Differential Equations
4.0 Orthogonal trajectory
4.0 Orthogonal trajectory
Any curve which cuts every member of a given family of curve at right angle is called an orthogonal trajectory of a given system of curve. Steps to find the orthogonal trajectory are:
(i) Let $f(x,y,c)=0$ be the equation of the given family of curves, where $c$ is an arbitrary constant.
(ii) Differentiate the given equation with respect to $x$ and eliminate $c$ to form a differential equation.
(iii) Replace $\frac{{dy}}{{dx}}$ by $ - \frac{{dx}}{{dy}}$ in the equation obtained after (ii).
(iv) On solving the differential equation obtained in (iii), we get the required orthogonal trajectory.
Question 16. Find the orthogonal trajectory of ${y^2} = 4ax$ ($a$ being the parameter).

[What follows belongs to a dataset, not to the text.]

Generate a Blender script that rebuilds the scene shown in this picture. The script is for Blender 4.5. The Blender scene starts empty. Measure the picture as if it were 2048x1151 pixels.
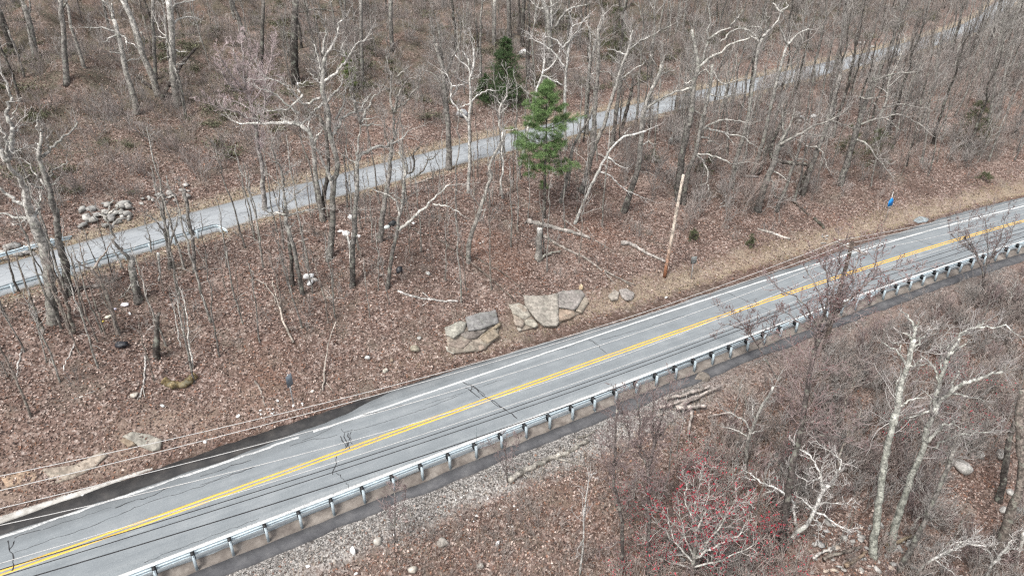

Solution: The given equation is $${y^2} = 4ax\quad ...(1)$$
Differentiate the given equation with respect to $x$, we get $$2y\frac{{dy}}{{dx}} = 4a\quad ...(2)$$
Eliminate the parameter $a$ using $(1)$ and $(2)$, we get $${y^2} = 2y\frac{{dy}}{{dx}}x$$
Replace $\frac{{dy}}{{dx}}$ by $ - \frac{{dx}}{{dy}}$, we get $$y = 2\left( { - \frac{{dx}}{{dy}}} \right)x \Rightarrow 2xdx + ydy = 0 $$ Integrating each term, we get $$\Rightarrow 2\int {xdx} + \int {ydy} = 0 $$$$ {x^2} + \frac{{{y^2}}}{2} = c $$$$ 2{x^2} + {y^2} = 2c $$ which is the required orthogonal trajectories.